Junior sees the numbers and hears the chatter. His frustration grows. Two weeks ago at Darlington, where a nostalgic red bus parked near the garage still pined for the days Junior drove the No. 8 Bud machine, he didn't bother hiding his distaste for the quirky track.

"I don't really enjoy it that much," he said. "It's all right. I don't know. I've got to run. It's my job whether I like it or not."

A reporter wondered why he seemed so edgy. "You go sit in that car," Junior replied. "It's not fun."

Finishing 27th wasn't a kick, nor was slipping from fourth place to 10th in the all-star race last Saturday night.

He has a decent record at Lowe's Motor Speedway, just down the road from his Kannapolis birthplace and his Lake Norman residence.

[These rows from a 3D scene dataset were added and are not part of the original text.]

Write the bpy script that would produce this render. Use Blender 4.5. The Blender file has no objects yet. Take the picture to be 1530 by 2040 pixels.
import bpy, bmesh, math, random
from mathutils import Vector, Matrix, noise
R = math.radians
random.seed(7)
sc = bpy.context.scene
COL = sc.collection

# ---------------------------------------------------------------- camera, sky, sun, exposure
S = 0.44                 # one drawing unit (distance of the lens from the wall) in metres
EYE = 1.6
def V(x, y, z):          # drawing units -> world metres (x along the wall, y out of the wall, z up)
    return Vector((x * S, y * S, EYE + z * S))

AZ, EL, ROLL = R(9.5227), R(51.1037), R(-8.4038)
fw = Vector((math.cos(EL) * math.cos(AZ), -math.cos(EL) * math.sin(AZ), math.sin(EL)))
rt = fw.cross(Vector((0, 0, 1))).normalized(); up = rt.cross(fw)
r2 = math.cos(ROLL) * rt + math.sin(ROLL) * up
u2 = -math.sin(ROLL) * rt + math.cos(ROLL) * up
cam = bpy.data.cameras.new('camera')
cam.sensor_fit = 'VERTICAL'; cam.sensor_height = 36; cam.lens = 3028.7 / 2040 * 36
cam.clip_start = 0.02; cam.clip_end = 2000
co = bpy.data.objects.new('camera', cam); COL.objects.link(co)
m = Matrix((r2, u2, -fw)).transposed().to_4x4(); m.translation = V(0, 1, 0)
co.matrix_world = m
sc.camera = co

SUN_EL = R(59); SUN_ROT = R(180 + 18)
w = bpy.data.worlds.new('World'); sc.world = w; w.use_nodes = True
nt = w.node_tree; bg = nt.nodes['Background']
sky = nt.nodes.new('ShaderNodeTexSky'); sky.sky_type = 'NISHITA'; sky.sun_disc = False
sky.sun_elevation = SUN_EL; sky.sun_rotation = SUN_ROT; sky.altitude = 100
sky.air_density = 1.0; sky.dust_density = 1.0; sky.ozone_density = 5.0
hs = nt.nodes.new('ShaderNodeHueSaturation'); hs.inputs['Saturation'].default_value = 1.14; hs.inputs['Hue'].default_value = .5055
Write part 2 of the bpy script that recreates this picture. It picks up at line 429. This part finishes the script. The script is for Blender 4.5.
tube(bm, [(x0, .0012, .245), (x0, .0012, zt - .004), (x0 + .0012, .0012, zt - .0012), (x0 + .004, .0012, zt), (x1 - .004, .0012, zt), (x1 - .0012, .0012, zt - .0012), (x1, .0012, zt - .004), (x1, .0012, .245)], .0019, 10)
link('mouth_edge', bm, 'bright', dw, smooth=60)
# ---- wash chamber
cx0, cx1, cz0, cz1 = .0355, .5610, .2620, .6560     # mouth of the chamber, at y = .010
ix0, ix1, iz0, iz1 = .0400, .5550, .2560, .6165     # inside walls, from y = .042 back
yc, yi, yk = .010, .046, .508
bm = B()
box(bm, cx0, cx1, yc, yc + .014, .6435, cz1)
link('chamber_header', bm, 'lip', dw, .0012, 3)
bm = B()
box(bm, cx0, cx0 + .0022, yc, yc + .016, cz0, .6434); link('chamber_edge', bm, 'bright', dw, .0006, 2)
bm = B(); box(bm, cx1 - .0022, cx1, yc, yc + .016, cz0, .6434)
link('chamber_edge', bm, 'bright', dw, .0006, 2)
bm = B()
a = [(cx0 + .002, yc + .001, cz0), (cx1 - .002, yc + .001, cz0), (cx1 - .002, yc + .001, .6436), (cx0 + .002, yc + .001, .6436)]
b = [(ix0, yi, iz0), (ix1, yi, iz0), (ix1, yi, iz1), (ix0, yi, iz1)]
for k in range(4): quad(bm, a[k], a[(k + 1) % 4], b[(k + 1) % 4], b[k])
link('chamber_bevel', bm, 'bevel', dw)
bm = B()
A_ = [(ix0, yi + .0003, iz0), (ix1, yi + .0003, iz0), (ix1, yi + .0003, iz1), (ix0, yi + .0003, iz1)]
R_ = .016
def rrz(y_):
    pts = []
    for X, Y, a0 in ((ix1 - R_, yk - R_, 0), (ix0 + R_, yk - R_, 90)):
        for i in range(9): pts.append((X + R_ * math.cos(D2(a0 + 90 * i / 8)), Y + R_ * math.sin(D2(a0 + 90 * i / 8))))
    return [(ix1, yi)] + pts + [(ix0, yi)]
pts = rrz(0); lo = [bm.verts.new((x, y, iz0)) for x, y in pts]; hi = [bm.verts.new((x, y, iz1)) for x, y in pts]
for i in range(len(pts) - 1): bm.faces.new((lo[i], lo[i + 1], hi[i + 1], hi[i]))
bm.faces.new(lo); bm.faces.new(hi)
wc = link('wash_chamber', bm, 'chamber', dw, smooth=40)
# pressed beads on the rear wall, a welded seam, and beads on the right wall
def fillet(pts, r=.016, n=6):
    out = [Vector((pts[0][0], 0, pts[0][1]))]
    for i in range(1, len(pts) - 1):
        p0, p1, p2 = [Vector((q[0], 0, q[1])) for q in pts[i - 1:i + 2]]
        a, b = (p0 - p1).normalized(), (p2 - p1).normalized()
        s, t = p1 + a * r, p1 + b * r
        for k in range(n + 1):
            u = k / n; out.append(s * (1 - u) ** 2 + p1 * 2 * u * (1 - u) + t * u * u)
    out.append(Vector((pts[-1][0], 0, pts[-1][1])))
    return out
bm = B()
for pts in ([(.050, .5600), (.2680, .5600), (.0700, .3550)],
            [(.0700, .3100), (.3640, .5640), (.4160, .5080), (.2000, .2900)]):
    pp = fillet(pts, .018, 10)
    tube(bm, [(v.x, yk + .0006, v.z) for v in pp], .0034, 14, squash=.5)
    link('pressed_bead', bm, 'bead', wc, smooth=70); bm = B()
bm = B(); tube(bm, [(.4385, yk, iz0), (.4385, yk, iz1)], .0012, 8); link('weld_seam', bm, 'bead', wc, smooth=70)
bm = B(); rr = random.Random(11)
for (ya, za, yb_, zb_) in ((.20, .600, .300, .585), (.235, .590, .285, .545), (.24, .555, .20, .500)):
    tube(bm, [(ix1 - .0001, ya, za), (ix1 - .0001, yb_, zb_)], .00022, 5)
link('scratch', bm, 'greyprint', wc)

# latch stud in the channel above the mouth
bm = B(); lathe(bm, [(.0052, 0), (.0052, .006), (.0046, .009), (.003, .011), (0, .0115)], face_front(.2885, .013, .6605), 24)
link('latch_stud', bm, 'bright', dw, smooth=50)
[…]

He has placed among the top 10 nine times in 19 starts at the track where he made his big-league debut May 30, 1999. Junior will start 27th Sunday.

"Everything is fine when you're running good," he said. "When you're running bad, all the little problems are really big problems, and all the big problems are serious, serious issues."

Junior has dealt with more than virtually anyone. Earnhardt's legendary father died at Daytona in 2001, just as winner Michael Waltrip and runner-up Junior sped toward the finish line. Junior worked for stepmother Teresa (which he said was no bed of roses) and left the company after she squashed his ownership proposal.

Junior finished third in the 2003 points race. He won six races in 2004, dodging Bristol trouble and driving the Bristol lines his father taught him in a classic showing that approached validation. With fifth-place title finishes that season and in 2006, Junior looked like a future champion in search of a chariot suitable for a superstar.

Change of scenery

One dismal year later, he signed with Hendrick, an established giant bold enough to dump the incredibly talented Kyle Busch, a high-maintenance comet.

Junior changed colors, sponsors and numbers. He wiggled into the No. 88 at the outset of the 2008 schedule, and now he mainly squirms.

Busch dominated the circuit before the chase last season and has three wins this year, along with fabulous performances in the second-tier Nationwide car series and the truck series. Martin's recent hot streak put him in contention for his first championship, which would spoil teammate Jimmie Johnson's quest for a record fourth consecutive title. Hendrick driver Jeff Gordon leads in points.

Tony Stewart, who won the all-star exhibition, and Ryan Newman use Hendrick equipment. They joined Martin, Johnson and Gordon in the front pack at Darlington, giving the Hendrick label five of the top seven. Missing in action -- Junior.

He missed pit stalls twice at the Daytona 500. He barely missed nailing a NASCAR cleaning truck during a Darlington caution. Unbiased witnesses question his concentration. Critics question his skills. Apologists question the continuing relationship with crew chief and cousin Tony Eury Jr., a charge that reeks of those know-nothing hotheads who always want to fire football coordinators.

Junior's fans cover the spectrum. Amid the disappointments, they stand by their man.

"That's what fans are for," Junior said. "That's what they do. I wouldn't call a guy a fan if he jumped ship in the middle of the season if a guy is doing poorly or a team is doing poorly in any sport. I don't need any fair-weather fans. I appreciate the ones that are loyal."

The loyalty tests get tougher. Junior's 18 career victories include seven restrictor-plate races at Daytona and Talladega, but he has managed just one win in more than two years. He drives some of the sport's best equipment, an inescapable fact in Hendrick garage logic.

Junior has no excuses. He also has lots of fans, still waiting.